Less wood, more layers make a building green
Energy-efficient building design is constantly evolving, and the possible innovations are seemingly infinite. One principle of green shell building is consistent across all green philosophies, though. That principle is less wood. Traditional stick build construction, which mostly uses a combination of hardwood and plywood for the frame and some fiberglass insulation as an afterthought, is never going to compete successfully with newer, more innovative shell construction. While several diligent remodelers have demonstrated that it is possible to bring an old building up to net zero energy costs, such projects often cost the building owner considerable effort to maintain.
The wave of the future in green commercial design is thicker walls, little or no wood, and a combination of efficient materials. One of the most promising wall systems for green designers and builders is the structural insulated panel (SIP) which combines the building’s frame, insulation, and finish into one, easy-to-erect prefabricated exterior product. They are made mostly of high-performance rigid foam insulation, designed in layers and covered on both sides with a thin veneer, often strand board. SIPs are extremely efficient. And the higher cost of materials is offset by savings on labor because these wall systems are quick and easy to install. It should also be noted that rigid foam insulation been vastly improved since the days when it was something of a fire hazard. Today’s rigid foam materials have an in-built fire retardant and are much better at withstanding fire than traditional wood frame houses.
Insulated concrete block
One of the most exciting innovations in commercial building technology is the insulated concrete block (ICB). It begins with the traditional concrete block, also called a concrete masonry unit. But, where the concrete block popular in the 1960s leaked heat and air like a sieve, the insulated concrete block of 2017 adds layers of high-performance foam insulation. Developers of the insulated concrete block promise that it results in a building which is “net zero ready.” With the addition of solar panels, ductless heat and air, energy star appliances, LEDs and compact fluorescent bulbs or neon tubes, new building owners have a structure for which they might never pay a power bill. Add a rainwater harvest system or a well, and they might not even have a water bill.
Advantages of the ICB are so numerous, it is destined to become a favorite of builders everywhere, green or not. It is both extremely fire retardant and storm resistant at the same time.
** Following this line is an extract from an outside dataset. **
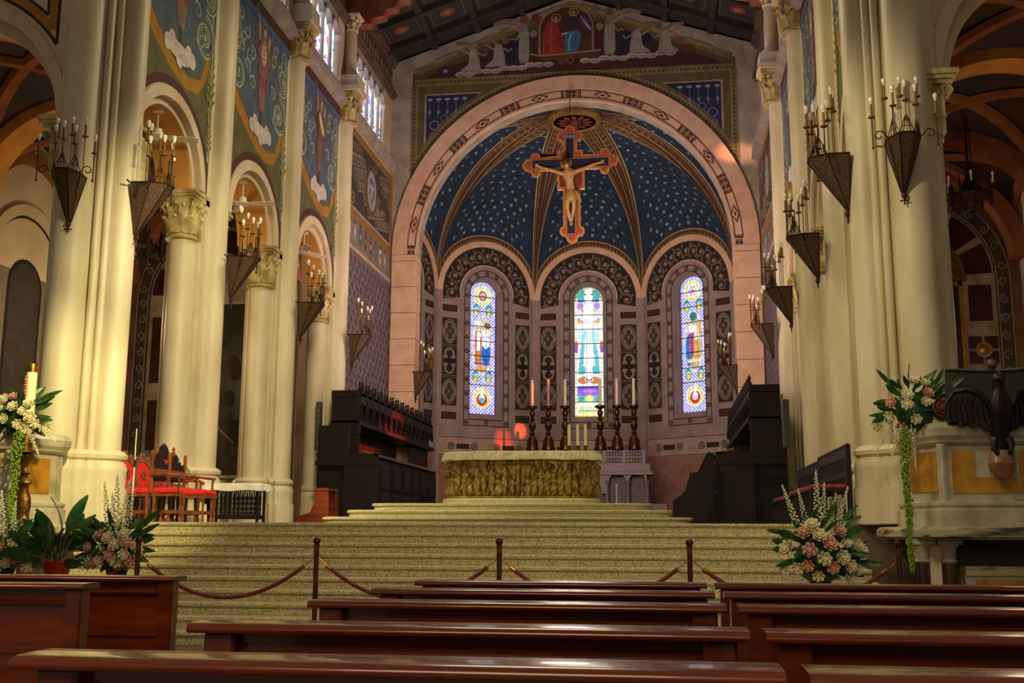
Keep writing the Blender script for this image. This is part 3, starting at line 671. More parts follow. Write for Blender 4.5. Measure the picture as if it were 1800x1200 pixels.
def gangel_kneel(x, y, f):
    gpoly([(x-10*f, y-90), (x+20*f, y-100), (x+32*f, y-60), (x+30*f, y-10), (x+70*f, y+20), (x+75*f, y+34), (x-30*f, y+34), (x-26*f, y-20)], '88827c', 9)
    for k in range(4): gst([(x+f*(k*9-4), y-80), (x+f*(k*13-6), y-10), (x+f*(k*18-14), y+28)], 4, 'aaa49c', 10)
    gell(x-28*f, y-112, 20, 20, '805c38', 9); gell(x-30*f, y-108, 12, 13, '6e4a38', 10)
    gst([(x-10*f, y-70), (x-50*f, y-50), (x-62*f, y-66)], 10, '88827c', 10)
    gst([(x+15*f, y-90), (x+45*f, y-120), (x+100*f, y-120)], 16, '8c6e5c', 8); gst([(x+25*f, y-60), (x+70*f, y-90)], 9, 'a09088', 9)
gangel_stand(655, 270, -1); gangel_stand(1095, 250, 1)
gangel_kneel(530, 320, -1); gangel_kneel(400, 338, -1); gangel_kneel(1225, 285, 1); gangel_kneel(1370, 290, 1)
gell(245, 362, 40, 24, '2c2440', 6); gell(245, 362, 14, 10, '8c8c9c', 7); gell(1480, 305, 40, 22, '6a3020', 6)
P.build('gable_fresco', gw)

# ---------------------------------------------------------------- roof
m = MB()
for sg in (-1, 1): m.add([(sg*5.9, 14, 15.30), (sg*5.9, 31, 15.30), (0, 31, 17.35), (0, 14, 17.35), (sg*5.9, 14, 15.5), (sg*5.9, 31, 15.5), (0, 31, 17.55), (0, 14, 17.55)], [(0, 1, 2, 3), (4, 7, 6, 5), (0, 4, 5, 1), (1, 5, 6, 2), (2, 6, 7, 3), (3, 7, 4, 0)])
roof = struct('ceiling', m, M_ROOF)
def slope(sg, x, dz=0): return 15.30+(5.9-x)/5.9*2.05+dz
for sg in (-1, 1):
    for i in range(5):
        x = .1+i*1.35; a = .09
        MB().add([(sg*(x-a), 20, slope(sg, x-a, -.16)), (sg*(x+a), 20, slope(sg, x+a, -.16)), (sg*(x+a), 30.5, slope(sg, x+a, -.16)), (sg*(x-a), 30.5, slope(sg, x-a, -.16)), (sg*(x-a), 20, slope(sg, x-a)), (sg*(x+a), 20, slope(sg, x+a)), (sg*(x+a), 30.5, slope(sg, x+a)), (sg*(x-a), 30.5, slope(sg, x-a))],
                 [(0, 1, 2, 3), (4, 7, 6, 5), (0, 4, 5, 1), (1, 5, 6, 2), (2, 6, 7, 3), (3, 7, 4, 0)]).build('purlin', M_ROOF, roof)
    for y in (22.6, 24.0, 25.4, 26.8, 28.2, 29.6):
        MB().add([(sg*.0, y-.08, slope(sg, 0, -.2)), (sg*5.6, y-.08, slope(sg, 5.6, -.2)), (sg*5.6, y+.08, slope(sg, 5.6, -.2)), (0, y+.08, slope(sg, 0, -.2)), (0, y-.08, slope(sg, 0)), (sg*5.6, y-.08, slope(sg, 5.6)), (sg*5.6, y+.08, slope(sg, 5.6)), (0, y+.08, slope(sg, 0))],
                 [(0, 1, 2, 3), (4, 7, 6, 5), (0, 4, 5, 1), (1, 5, 6, 2), (2, 6, 7, 3), (3, 7, 4, 0)]).build('rafter', M_ROOF, roof)
    P = Paint(lambda u, v, d, sg=sg: (sg*u, v, slope(sg, u, -d)), .004)
    for i in range(4):
        for y in (23.3, 24.7, 26.1, 27.5, 28.9):
            x = .78+i*1.35; P.frame(x-.5, x+.5, y-.52, y+.52, .06, '4a3a22', 1); P.frame(x-.36, x+.36, y-.4, y+.4, .03, '2c3340', 1); P.ell(x, y, .22, .22, '6d3a24', 2); P.ell(x, y, .1, .1, '8a6438', 3)
    P.build('coffer_painting', roof)
t = thing('roof_truss', 'painted tie beam and carved corbels under the timber roof', 'roof truss', (0, 26.2, 14.46))
q = MB(); q.box(-5.5, 5.5, -.2, .2, .94, 1.34); q.build('tie_beam', M_BEAM, t)
q = MB(); q.box(-5.0, 5.0, -.204, .204, 1.02, 1.06); q.box(-5.0, 5.0, -.204, .204, 1.22, 1.26); q.build('beam_stripe', mat('beam_stripe_paint', '5e5a34', .8), t)
for sg in (-1, 1):
    q = MB()
    pr = [(5.6, 0), (4.95, 0), (4.9, .14), (4.6, .2), (4.55, .38), (4.3, .42), (4.22, .6), (3.95, .66), (3.9, .93), (5.6, .93)]
    q.prism(pr, lambda u, v, d, sg=sg: (sg*u, d, v), -.18, .18); q.build('corbel', M_BEAM, t)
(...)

In future, ICBs are likely to be a top building material of choice in regions that are at high risk for earthquakes and hurricanes.
The ICB is a win-win for both building owners and the masons who build them. The blocks are relatively light weight, weighing in at an average of 33 pounds. Bautex Systems, a Texas company, developed an ICB with a foam center for great ease of installation. Masons can handle these blocks (from the top) with one hand, making them fast and easy to stack. Masons, who are often paid on the basis of performance, make good money while working at a comfortable, sustainable pace. The advantages to the building owner are speed and cost of construction. A thermally super efficient building with ICBs can be erected with these blocks for the same cost as a traditional structure.
Builders using ICBs can also realize savings on the building’s interior and exterior finishes. While the blocks are compatible with traditional plank or board finishes and drywall, they can also be exposed both inside and out without loss of energy efficiency. To offset negative aesthetic reactions, Bautex Systems and several other manufacturers are offering builders choices in color. ICBs can also be rather easily blended with other building materials, such as red brick, to achieve a look which is both traditional and trendy. One ICB design to some extent resembles a layer cake. Viewed from the top, it features five layers of alternating concrete and high-performance foam insulation inserts.
Green Design: Everybody’s business
It has never been easier, more practical, or more affordable to build a green commercial building. New and efficient wall designs like structural insulated panels and insulated concrete blocks make building green faster and more logical for contractors and owners alike. It is now imperative that builders become knowledgeable and experienced in energy efficiency.